Monday, December 16, 2013

Rookie Dr. Fate = Balance of Power


One of the major complaints that I hear about Dr. Fate is that he is too powerful to be interesting.  With all that god-like power he can basically take care of villain with no effort at all.  This has also been said about Dr. Fate's JSA supernatural colleague, the Spectre as well as DC comics' bread and butter man, Superman.  The one thing about Superman is that he has certain weaknesses one can exploit: kryptonite and his vulnerability to magic, where as Dr. Fate really has no known weaknesses besides facing someone who's magic is more powerful than his own (which is rare).  Same goes for the Spectre.


It appears that the answer to that complaint by DC comics has been to have the wearer of the Helm of Fate be a neophyte to the world of magic.  This has been the course of action for all those who have won the helm after the original Kent Nelson, the original Dr. Fate.  The trend started with Eric and Linda Strauss who were the first successors to Kent Nelson after his death.  Eric and Linda Strauss not only had to learn about the world of magic, but also had to learn to deal with the merging of their consciousness into one in order to become Dr. Fate.  Suffice to say that they did not fair well as Dr. Fate with Eric first dying at the hand of Darkseid and Linda later joining him in a reincarnated form.


After Eric and Linda Strauss, Kent an Inza Nelson made it back to the world of the living.  However, this time Inza would be the bearer of the Helm of Fate which was occupied by a Lord of Chaos instead of a Lord of Order.  Although Inza was familiar to the world of magic, she had to learn the ropes of being Dr. Fate.



We'll just skip over Jared Stevens and go right into Hector Hall.  Hector Hall was reincarnated for the sole purpose of becoming the new Dr. Fate.  Although an apt and powerful apprentice, he struggled with Nabu's leadership and he and his wife Lyta were eventually killed by the Spectre.


Next was Kent Nelson's grandnephew, Kent V. Nelson.  He was chosen by the Helm, who was no longer home to Nabu's spirit, to become the next Dr. Fate.  Kent V. Nelson had it the hardest out of all the Dr. Fate's as he had virtually nu guidance on being Dr. Fate except for residual whispers left in the Helm to guide him.  Kent V. Nelson survived his role as Dr. Fate only to be changed in the New 52.


Finally we come to Khalid Ben-Hassin.  The new Dr. Fate for the New 52.  Khalid is the newest successor to the Helm of Fate with the benefit of Nabu's guidance fully restored.  However, Khalid, like some of his predecessors, is a reluctant successor to the Helm.  He did not want the power he was chosen to receive but finally accepted.  He is a complete neophyte to the world of magic and has had a rough go of it since defeating Wotan.  Most recently receiving a harsh beat-down by an evil Superman.  Being new to the world of heroism, Khalid perhaps did not handle the fight in the same way the original Kent Nelson might have and hence got nearly killed.

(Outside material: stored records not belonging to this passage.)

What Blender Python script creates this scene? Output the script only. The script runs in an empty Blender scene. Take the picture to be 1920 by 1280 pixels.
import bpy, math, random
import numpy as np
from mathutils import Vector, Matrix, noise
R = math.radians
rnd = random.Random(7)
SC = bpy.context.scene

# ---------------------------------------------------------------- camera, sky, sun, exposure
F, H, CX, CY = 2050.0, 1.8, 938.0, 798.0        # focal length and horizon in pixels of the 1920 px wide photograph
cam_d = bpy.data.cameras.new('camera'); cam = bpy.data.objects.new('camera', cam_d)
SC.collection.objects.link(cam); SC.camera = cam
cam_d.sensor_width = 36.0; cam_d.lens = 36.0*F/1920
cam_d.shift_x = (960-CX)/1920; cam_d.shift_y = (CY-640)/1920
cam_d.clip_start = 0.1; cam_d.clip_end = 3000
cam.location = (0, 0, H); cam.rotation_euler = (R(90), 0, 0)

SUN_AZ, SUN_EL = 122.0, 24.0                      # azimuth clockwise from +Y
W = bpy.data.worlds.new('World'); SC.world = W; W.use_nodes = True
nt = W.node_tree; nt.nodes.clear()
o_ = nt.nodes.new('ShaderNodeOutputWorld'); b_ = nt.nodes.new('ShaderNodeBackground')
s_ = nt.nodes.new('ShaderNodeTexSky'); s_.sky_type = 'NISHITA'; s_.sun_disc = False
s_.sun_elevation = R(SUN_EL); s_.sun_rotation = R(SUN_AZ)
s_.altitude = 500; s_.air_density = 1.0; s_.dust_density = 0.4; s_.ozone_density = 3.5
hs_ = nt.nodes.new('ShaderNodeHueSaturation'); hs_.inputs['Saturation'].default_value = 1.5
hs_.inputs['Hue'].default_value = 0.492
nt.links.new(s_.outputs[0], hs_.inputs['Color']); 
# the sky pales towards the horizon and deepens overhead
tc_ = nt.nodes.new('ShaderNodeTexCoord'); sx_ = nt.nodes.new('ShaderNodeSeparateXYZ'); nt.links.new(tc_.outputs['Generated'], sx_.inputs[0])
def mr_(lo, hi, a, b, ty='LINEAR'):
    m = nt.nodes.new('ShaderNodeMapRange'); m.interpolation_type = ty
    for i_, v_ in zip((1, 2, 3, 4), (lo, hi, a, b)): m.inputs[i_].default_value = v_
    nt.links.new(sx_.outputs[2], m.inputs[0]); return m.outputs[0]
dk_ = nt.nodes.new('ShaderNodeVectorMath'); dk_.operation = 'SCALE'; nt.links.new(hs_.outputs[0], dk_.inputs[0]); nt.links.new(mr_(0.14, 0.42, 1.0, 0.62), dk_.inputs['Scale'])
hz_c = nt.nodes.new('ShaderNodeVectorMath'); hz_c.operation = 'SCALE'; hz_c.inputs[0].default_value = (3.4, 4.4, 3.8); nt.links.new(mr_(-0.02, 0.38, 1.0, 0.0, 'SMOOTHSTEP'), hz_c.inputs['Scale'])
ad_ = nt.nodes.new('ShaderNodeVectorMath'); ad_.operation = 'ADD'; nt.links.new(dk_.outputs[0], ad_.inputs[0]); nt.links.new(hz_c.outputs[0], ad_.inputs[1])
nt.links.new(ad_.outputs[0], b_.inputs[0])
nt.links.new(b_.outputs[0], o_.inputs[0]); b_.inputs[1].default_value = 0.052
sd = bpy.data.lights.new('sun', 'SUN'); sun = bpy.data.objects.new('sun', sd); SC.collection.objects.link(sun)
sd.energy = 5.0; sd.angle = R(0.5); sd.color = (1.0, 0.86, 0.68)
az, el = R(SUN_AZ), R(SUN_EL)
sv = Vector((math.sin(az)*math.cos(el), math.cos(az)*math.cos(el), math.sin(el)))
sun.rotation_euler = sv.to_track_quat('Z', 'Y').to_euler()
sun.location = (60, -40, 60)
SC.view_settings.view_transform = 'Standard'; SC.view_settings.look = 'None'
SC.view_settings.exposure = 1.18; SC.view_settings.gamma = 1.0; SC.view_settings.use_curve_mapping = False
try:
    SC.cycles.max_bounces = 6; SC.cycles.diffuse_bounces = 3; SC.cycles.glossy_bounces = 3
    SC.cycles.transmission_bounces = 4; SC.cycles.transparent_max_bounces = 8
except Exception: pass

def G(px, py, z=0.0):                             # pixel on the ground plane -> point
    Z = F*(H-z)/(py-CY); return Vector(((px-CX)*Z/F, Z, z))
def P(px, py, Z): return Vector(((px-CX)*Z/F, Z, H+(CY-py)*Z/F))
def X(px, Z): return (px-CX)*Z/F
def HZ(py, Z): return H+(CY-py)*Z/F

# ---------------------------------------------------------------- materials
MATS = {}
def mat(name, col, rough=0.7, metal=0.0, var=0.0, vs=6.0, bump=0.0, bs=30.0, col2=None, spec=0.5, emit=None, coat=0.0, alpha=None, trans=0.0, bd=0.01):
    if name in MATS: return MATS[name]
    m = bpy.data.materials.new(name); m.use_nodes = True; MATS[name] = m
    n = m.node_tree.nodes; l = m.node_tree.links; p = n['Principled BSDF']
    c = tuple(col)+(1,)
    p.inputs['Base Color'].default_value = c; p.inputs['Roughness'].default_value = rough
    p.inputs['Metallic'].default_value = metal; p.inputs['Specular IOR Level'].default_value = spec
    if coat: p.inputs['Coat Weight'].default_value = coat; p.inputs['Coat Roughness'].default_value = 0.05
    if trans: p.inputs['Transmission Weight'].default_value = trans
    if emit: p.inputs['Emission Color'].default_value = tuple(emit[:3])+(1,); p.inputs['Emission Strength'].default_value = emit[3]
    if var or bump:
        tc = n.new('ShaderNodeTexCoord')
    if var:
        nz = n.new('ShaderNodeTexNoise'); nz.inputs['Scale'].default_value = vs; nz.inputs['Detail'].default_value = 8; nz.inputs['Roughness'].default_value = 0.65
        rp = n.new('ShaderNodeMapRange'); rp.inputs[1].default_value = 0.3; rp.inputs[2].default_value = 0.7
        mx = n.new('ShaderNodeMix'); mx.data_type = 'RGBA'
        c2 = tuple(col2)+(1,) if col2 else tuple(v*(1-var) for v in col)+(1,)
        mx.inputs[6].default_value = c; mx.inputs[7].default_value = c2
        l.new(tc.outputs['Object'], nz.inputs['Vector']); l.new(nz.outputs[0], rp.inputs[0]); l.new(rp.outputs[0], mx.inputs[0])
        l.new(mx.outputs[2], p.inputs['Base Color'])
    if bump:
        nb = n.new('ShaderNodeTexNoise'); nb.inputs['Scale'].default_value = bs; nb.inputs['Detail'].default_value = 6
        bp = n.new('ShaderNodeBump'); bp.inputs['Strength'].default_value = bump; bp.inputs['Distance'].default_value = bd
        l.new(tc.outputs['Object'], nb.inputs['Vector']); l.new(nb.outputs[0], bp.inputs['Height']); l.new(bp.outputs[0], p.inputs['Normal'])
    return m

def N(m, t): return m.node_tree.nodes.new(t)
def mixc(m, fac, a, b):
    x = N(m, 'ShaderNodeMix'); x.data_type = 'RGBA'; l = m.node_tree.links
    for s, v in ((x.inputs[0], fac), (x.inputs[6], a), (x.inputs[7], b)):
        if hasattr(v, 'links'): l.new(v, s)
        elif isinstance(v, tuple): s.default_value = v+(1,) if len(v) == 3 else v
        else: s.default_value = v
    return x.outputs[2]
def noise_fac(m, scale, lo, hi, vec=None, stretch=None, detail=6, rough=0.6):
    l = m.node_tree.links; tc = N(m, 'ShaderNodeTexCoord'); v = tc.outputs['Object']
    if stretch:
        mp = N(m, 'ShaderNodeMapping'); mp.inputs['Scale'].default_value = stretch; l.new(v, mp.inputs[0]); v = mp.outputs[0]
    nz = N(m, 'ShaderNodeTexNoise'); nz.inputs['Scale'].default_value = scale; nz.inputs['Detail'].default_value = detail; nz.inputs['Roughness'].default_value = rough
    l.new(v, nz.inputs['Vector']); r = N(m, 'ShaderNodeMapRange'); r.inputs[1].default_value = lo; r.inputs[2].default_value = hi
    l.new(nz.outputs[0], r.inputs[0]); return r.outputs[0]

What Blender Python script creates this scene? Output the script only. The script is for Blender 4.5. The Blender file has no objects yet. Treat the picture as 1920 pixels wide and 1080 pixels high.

The line of novice Dr. Fates is, what I believe, DC comics answer to balancing the character's omnipotent power and to make the character more interesting.  Which is not bad.  However, I would argue that, that exact omnipotent power is what made the original Dr. Fate so interesting.  The Golden Age Dr. Fate would walk into the after life and be respected by its inhabitants.  He fought other evil doers who dabbled in the occult, he fought aliens, and Cthulhu-like monsters.  He traveled in between dimensions and battled creatures of chaos.  This is what made Dr. Fate awesome.  He fought evil threats that were beyond the grasp of other heroes.  His association with mysticism is part of what made him so intriguing.  The fact that he holds such power yet fights creatures even more powerful than himself, mystic, hellish creatures, is what makes a "hyper" powered Dr. Fate so damn cool.    


1 comment:

  1. I think that's probably part of it. The other part is that having a new character pick up the helm of Fate allows readers who aren't familiar with his past incarnations a jumping on point. It's much easier to make a new (usually young) character accessible to an audience that maybe isn't familiar with or not as knowledgable about the character as a die-hard fan than it is a character who's been around for decades in real time or hundreds (thousands?) of years in DC time.